U.S. crude oil slips below $77 per barrel after surging on Libya production halt

Environment

U.S. crude oil futures slipped to $77 per barrel on Tuesday, after surging in the previous session on OPEC member Libya halting production and exports.

Libya produces about 1.2 million barrels per day with the overwhelming majority of its crude exported to the global market, with European nations serving as the main buyers. U.S. oil surged because it is the best substitute for importers looking to replace lost Libyan supply.

But the U.S. benchmark is pulling back slightly as the market expects a gradual disruption rather than all of Libya’s production suddenly going offline, Sara Vakhshouri, founder of SVB Energy International, told CNBC’s “Capital Connection” on Tuesday.

Here are Tuesday’s energy prices:

  • West Texas Intermediate October contract: $76.99 per barrel, down 43 cents, or 0.56%. Year to date, U.S. crude oil has gained 7.4%.
  • Brent October contract: $80.96 per barrel, down 47 cents, or 0.58%. Year to date, the global benchmark is ahead 5.1%.
  • RBOB Gasoline September contract: $2.28 per gallon, little changed. Year to date, gasoline is ahead 8.5%.
  • Natural Gas September contract: $1.93 per barrel, down more than 2 cents, or 1.38%. Year to date, gas is down 23.2%.

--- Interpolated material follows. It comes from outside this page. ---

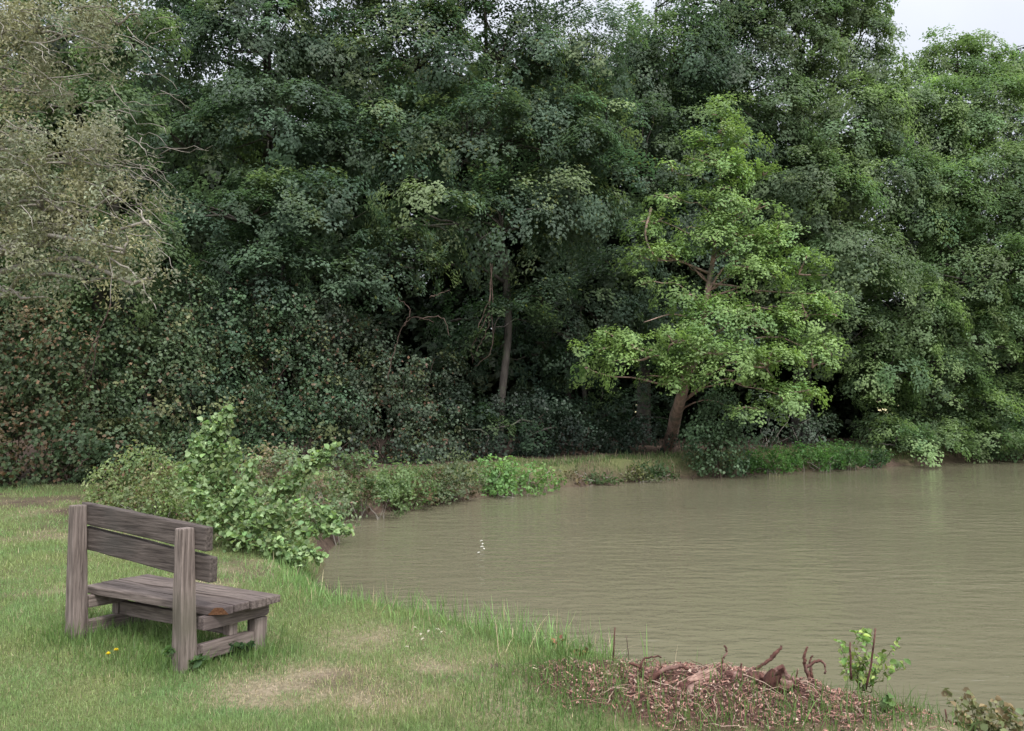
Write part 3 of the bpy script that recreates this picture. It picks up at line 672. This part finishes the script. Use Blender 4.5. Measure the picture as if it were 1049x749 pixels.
# ------------------------------------------------------------------ bench
BM = Matrix.Rotation(-.549, 4, 'Z') @ Matrix.Rotation(-.023, 4, 'Y') @ Matrix.Rotation(-.035, 4, 'X')
bench = empty('park_bench', (-2.848, 5.316, .006), 'weathered grey brown wooden bench on the lawn facing the pond', 'bench')
bench.matrix_world = Matrix.Translation((-2.848, 5.316, .006)) @ BM
def timber(name, lo, hi, mat, parent=None, bev=.007, warp=.003, edit=None, axis=0, cuts=8):
    bm = bmesh.new(); bmesh.ops.create_cube(bm, size=1)
    lo = np.array(lo); hi = np.array(hi)
    for v in bm.verts: v.co = Vector([lo[k] + (v.co[k] + .5) * (hi[k] - lo[k]) for k in range(3)])
    bmesh.ops.bevel(bm, geom=list(bm.edges), offset=bev, segments=2, profile=.6, affect='EDGES')
    ln = hi[axis] - lo[axis]
    for c in range(1, cuts):
        nrm = Vector((0, 0, 0)); nrm[axis] = 1; co = Vector((0, 0, 0)); co[axis] = lo[axis] + ln * c / cuts
        bmesh.ops.bisect_plane(bm, geom=list(bm.verts) + list(bm.edges) + list(bm.faces), plane_co=co, plane_no=nrm)
    ph = rng.uniform(0, 50)
    for v in bm.verts:
        for k in range(3):
            v.co[k] += warp * (float(vnoise(v.co[axis] * 9 + ph, k * 7.3 + v.co[(axis + 1) % 3] * 14, 3)) - .5) * 2
    mats = [mat]
    if edit: mats += edit(bm) or []
    me = bpy.data.meshes.new(name); bm.to_mesh(me); bm.free()
    for q in mats: me.materials.append(q)
    o = bpy.data.objects.new(name, me); COL.objects.link(o); o.parent = parent or bench
    return o
def taper(h, k=.72, lean=.0):
    def f(bm):
        for v in bm.verts:
            t = min(max(v.co.z / h, 0), 1)
            v.co.x = cx_[0] + (v.co.x - cx_[0]) * (1 + (k - 1) * t); v.co.y -= lean * t
            v.co.y = v.co.y * (1 - .15 * t)
    return f
Lp = 1.103
cx_ = [0]
for X0, hh in ((0, .856), (Lp, .778)):
    cx_[0] = X0
    timber('post', (X0 - .052, -.055, -.12), (X0 + .052, .05, hh), M_wz, edit=taper(hh, .64, .03), axis=2, bev=.010)
def skew(d):
    def f(bm):
        for v in bm.verts: v.co.z += d * (v.co.x / Lp)
    return f
timber('top_rail', (-.045, .020, .727), (Lp + .125, .078, .866), M_rail, edit=skew(-.075), bev=.009)
timber('lower_rail', (-.04, .034, .560), (Lp + .155, .090, .706), M_rail, edit=skew(-.085), bev=.009)
def chip(bm):
    co = Vector((Lp + .118, .100, .287)); no = Vector((.50, -.62, -.60)).normalized()
    r = bmesh.ops.bisect_plane(bm, geom=list(bm.verts) + list(bm.edges) + list(bm.faces), plane_co=co, plane_no=no, clear_outer=True)
    ed = [e for e in r['geom_cut'] if isinstance(e, bmesh.types.BMEdge)]
    fc = bmesh.ops.holes_fill(bm, edges=ed)['faces']
    for f_ in fc: f_.material_index = 1
    return [M_fresh]
W0, W1 = .085, .565
pw = (W1 - W0) / 4
for k in range(4):
    ex = (.17, .165, .18, .172)[k]
    timber('seat_plank', (-.085 - .01 * (k % 2), W0 + k * pw + .004, .262 + .003 * (k % 2)), (Lp + ex, W0 + (k + 1) * pw - .005, .31 + .004 * (k == 2)), M_wx, edit=chip if k == 0 else None, warp=.0035, bev=.006)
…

Goldman Sachs sees the disruptions in Libya as short lived with 600,000 barrels per day falling off the market in September and 200,000 bpd in October.

Libya is divided between rival governments in Tripoli and Benghazi. The Benghazi government announced the production halt Monday amid a dispute with the Tripoli government over who should lead the central bank.

Goldman slashed its forecast for Brent prices by $5 to a range of $70 to $85 per barrel and expects the global benchmark to average $77 in 2025, down from $82 previously.

Demand in China has softened as the world’s second-largest economy switches from gasoline-powered cars to electric vehicles, Daan Struyven, head of oil research at Goldman, told clients in a Monday note. And supply out of the U.S. is beating expectations on efficiency gains, Struyven said.